La tigre bianca recensione film di Ramin Bahrani con Adarsh Gourav, Rajkummar Rao, Priyanka Chopra, Kamlesh Gill, Vedant Sinha e Satish Kumar
Candidato agli Oscar 2021 come miglior sceneggiatura non originale e disponibile alla visione su Netflix, La tigre bianca del regista Ramin Bahrani (99 Homes, Fahrenheit 451), riprende quelle che sono le tematiche cardine della precedente stagione filmica: l’ascesa al potere da parte di un individuo che inizialmente si ritrova a dover sopravvivere ai margini di una società corrotta e degenerata.
Impossibile in questo caso non pensare al pluripremiato Parasite di Bong Joon-ho proprio perché la narrazione in prima persona del film di Bahrani si appropria di quel linguaggio diretto e coinvolgente che sembra voler infrangere la quarta parete per catturare lo sguardo del pubblico, ammaliarlo ed appassionarlo alla storia rappresentata sullo schermo.
Inizialmente questo escamotage funziona e l’attenzione si riversa tutta sul giovane Ashok (interpretato in modo magistrale da Adarsh Gourav), sulla sua volontà di riscatto sociale e di rivalsa nei confronti di coloro che hanno approfittato dei suoi servigi.

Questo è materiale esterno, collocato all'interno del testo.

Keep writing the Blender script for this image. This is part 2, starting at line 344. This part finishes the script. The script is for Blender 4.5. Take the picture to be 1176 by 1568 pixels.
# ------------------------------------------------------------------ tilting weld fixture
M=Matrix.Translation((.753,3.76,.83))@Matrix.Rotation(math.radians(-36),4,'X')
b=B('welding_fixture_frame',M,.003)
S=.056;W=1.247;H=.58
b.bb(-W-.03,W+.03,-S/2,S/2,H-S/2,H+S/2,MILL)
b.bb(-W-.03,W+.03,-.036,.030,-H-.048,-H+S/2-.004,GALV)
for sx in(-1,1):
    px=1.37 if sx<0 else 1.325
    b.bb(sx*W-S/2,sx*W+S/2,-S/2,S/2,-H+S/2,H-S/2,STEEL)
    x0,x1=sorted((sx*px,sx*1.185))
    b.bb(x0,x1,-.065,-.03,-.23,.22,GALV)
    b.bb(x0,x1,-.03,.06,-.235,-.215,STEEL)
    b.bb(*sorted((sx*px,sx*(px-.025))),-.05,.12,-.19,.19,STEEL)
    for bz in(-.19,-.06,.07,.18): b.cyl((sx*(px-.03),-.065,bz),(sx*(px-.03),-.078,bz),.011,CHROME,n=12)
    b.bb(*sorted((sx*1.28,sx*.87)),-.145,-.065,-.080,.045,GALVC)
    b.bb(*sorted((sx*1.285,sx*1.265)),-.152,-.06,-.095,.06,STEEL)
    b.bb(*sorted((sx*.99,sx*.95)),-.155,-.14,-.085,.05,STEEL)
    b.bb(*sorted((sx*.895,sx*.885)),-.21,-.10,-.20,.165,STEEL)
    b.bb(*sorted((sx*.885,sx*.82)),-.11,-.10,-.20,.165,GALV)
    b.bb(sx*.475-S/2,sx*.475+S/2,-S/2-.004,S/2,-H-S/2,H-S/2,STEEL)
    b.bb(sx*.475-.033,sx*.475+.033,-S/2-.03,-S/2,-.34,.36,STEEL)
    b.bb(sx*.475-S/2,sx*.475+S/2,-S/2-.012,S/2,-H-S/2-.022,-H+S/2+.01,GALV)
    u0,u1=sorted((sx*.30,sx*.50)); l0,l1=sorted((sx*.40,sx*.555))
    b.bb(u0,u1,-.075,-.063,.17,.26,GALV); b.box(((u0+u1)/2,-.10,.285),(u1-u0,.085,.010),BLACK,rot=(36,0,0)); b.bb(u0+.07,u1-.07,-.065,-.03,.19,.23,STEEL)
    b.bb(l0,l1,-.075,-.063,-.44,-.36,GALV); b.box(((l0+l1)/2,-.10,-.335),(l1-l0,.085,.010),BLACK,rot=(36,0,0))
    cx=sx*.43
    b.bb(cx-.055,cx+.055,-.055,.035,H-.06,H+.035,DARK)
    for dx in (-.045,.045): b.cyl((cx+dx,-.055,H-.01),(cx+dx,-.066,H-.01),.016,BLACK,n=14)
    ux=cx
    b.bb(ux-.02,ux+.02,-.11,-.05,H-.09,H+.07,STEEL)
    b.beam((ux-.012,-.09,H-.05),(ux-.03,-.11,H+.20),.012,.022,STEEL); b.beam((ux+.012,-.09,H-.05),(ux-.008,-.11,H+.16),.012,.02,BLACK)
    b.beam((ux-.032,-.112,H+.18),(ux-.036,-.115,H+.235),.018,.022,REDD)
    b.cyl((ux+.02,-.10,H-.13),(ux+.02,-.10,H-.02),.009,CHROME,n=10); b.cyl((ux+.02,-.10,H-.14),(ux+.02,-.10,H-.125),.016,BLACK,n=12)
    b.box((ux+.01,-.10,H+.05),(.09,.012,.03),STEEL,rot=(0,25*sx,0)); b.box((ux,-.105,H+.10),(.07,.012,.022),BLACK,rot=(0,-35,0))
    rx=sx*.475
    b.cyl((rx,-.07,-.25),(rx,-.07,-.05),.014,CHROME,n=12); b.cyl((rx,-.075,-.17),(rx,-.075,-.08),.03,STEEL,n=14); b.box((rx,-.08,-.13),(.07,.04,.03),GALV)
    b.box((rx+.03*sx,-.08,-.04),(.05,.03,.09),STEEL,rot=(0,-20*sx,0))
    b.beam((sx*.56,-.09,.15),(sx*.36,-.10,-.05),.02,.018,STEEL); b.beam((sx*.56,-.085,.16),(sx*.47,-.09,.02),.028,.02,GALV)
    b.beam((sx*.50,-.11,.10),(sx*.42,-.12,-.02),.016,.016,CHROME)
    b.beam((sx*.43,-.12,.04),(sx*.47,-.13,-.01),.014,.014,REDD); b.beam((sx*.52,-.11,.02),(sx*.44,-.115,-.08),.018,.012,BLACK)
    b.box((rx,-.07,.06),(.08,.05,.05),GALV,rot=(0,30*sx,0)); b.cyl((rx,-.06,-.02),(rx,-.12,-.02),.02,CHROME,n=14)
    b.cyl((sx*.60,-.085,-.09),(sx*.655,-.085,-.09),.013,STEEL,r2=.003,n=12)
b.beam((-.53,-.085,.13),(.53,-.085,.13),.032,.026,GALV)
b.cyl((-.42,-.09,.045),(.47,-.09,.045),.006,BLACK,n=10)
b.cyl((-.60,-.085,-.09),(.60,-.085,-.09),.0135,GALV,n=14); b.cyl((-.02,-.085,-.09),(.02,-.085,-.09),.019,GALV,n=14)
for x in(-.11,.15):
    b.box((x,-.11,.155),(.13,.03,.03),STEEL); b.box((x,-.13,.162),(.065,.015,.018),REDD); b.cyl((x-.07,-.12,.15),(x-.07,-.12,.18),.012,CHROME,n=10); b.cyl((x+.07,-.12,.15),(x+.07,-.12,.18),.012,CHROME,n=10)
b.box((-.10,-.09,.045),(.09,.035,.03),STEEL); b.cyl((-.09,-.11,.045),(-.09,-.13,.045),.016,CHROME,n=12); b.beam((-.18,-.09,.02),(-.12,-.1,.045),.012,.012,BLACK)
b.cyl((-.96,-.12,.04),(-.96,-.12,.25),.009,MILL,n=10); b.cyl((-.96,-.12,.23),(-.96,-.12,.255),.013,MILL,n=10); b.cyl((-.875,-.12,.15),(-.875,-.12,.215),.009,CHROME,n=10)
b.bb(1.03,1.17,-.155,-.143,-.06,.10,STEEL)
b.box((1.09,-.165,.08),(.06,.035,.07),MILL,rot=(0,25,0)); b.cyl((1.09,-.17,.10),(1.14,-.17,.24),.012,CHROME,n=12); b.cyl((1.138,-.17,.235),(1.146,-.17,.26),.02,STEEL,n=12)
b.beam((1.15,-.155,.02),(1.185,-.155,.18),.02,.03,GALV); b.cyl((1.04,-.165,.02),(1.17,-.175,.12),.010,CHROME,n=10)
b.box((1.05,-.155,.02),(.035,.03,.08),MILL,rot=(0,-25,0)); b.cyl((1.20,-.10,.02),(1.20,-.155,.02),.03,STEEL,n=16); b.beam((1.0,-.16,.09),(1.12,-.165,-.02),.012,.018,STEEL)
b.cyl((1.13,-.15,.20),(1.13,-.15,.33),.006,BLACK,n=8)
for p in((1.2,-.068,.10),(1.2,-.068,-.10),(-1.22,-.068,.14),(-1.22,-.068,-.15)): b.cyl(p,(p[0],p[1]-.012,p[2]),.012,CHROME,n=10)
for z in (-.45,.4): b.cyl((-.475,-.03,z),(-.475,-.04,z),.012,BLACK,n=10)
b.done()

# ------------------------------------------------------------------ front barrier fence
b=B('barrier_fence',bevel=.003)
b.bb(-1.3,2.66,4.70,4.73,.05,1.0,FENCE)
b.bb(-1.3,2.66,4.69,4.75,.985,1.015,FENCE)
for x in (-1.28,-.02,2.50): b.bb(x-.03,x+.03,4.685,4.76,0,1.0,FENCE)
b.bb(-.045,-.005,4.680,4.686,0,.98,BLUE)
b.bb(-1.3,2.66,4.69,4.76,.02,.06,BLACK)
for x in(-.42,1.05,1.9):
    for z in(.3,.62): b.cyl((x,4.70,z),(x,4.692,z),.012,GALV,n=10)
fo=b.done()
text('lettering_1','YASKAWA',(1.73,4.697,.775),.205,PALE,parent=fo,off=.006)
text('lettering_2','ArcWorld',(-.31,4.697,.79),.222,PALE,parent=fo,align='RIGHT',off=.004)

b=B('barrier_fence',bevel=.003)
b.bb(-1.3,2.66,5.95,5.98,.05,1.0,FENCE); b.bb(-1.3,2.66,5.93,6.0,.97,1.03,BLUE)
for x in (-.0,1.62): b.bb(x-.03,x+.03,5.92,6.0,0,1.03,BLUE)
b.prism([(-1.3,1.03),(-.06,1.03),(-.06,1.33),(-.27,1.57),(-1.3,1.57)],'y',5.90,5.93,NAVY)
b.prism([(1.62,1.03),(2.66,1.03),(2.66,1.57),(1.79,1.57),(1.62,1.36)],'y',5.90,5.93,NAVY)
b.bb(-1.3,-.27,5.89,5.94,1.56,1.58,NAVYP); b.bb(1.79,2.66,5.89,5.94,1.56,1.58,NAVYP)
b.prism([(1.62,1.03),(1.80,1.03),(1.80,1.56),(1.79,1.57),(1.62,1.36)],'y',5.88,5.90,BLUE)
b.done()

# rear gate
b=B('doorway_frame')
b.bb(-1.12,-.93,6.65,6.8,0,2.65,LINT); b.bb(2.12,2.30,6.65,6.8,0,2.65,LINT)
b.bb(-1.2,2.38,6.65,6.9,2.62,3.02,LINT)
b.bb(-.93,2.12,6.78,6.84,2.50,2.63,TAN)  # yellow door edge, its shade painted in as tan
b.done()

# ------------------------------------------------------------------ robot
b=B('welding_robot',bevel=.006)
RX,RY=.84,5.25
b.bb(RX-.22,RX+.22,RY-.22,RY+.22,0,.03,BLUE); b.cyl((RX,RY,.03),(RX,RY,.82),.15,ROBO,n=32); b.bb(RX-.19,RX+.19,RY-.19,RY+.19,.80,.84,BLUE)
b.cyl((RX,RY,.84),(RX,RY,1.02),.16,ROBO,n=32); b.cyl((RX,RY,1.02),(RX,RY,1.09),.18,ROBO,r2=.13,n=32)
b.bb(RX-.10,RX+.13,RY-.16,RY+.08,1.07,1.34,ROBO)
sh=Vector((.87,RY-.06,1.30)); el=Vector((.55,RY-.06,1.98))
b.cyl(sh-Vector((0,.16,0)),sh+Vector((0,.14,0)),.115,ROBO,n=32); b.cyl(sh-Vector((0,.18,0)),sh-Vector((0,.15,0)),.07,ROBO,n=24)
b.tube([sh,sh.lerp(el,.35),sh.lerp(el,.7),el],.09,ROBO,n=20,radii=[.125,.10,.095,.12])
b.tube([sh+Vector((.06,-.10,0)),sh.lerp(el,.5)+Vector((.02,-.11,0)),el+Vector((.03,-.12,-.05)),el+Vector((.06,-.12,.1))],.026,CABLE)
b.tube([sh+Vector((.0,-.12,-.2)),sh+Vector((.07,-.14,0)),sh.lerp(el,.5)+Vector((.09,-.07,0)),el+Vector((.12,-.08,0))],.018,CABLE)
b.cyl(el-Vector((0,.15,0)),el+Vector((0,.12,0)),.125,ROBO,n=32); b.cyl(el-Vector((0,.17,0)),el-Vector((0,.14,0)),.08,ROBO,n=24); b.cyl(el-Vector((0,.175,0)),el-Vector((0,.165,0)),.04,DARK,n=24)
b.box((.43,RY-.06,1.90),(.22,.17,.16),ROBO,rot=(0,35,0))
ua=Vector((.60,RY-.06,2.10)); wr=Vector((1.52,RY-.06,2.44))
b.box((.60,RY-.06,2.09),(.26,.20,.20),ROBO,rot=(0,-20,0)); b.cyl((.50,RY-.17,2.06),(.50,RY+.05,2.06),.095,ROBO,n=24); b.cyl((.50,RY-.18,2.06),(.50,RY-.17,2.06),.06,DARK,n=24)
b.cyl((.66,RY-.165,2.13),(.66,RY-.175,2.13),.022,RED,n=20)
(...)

Ben presto però il meccanismo comincia ad incepparsi: lo sguardo di Ashok diventa meno limpido e l’acqua in cui si ritrova a nuotare più torbida ed agitata.
Questo cambiamento ha un riflesso diretto sul protagonista che, da giovane innocente, si ritrova costretto a nascondere dietro ad un falso sorriso, inchini e continue riverenze, i piani più stravaganti e meschini per riuscire a raggiungere i suoi scopi, anche a costo di rovinare la carriera altrui; ed è proprio in questa circostanza che cala la partecipazione e la fiducia dello spettatore nei confronti di Ashok, ma ormai siamo già oltre la prima parte della pellicola e non ci resta che proseguire sperando in una possibile redenzione che – seppur con un sapore dolceamaro di un’India corrotta e classista, poco interessata a rivedere e rivalutare i propri sistemi politici e istituzionali – non tarderà ad arrivare.
Attraverso l’utilizzo di una scrittura tagliente, capace di passare dal registro della commedia avvincente ai toni drammatici e cupi delle strade di Dehli, La tigre bianca, tratto dall’omonima opera prima di Aravind Adiga vincitrice del Booker Prize nel 2008, è un titolo semplice ma profondo, da prendere in considerazione per avvicinarsi e per provare a comprendere i meccanismi che si annidano sotto la superficie dell’India che conosciamo.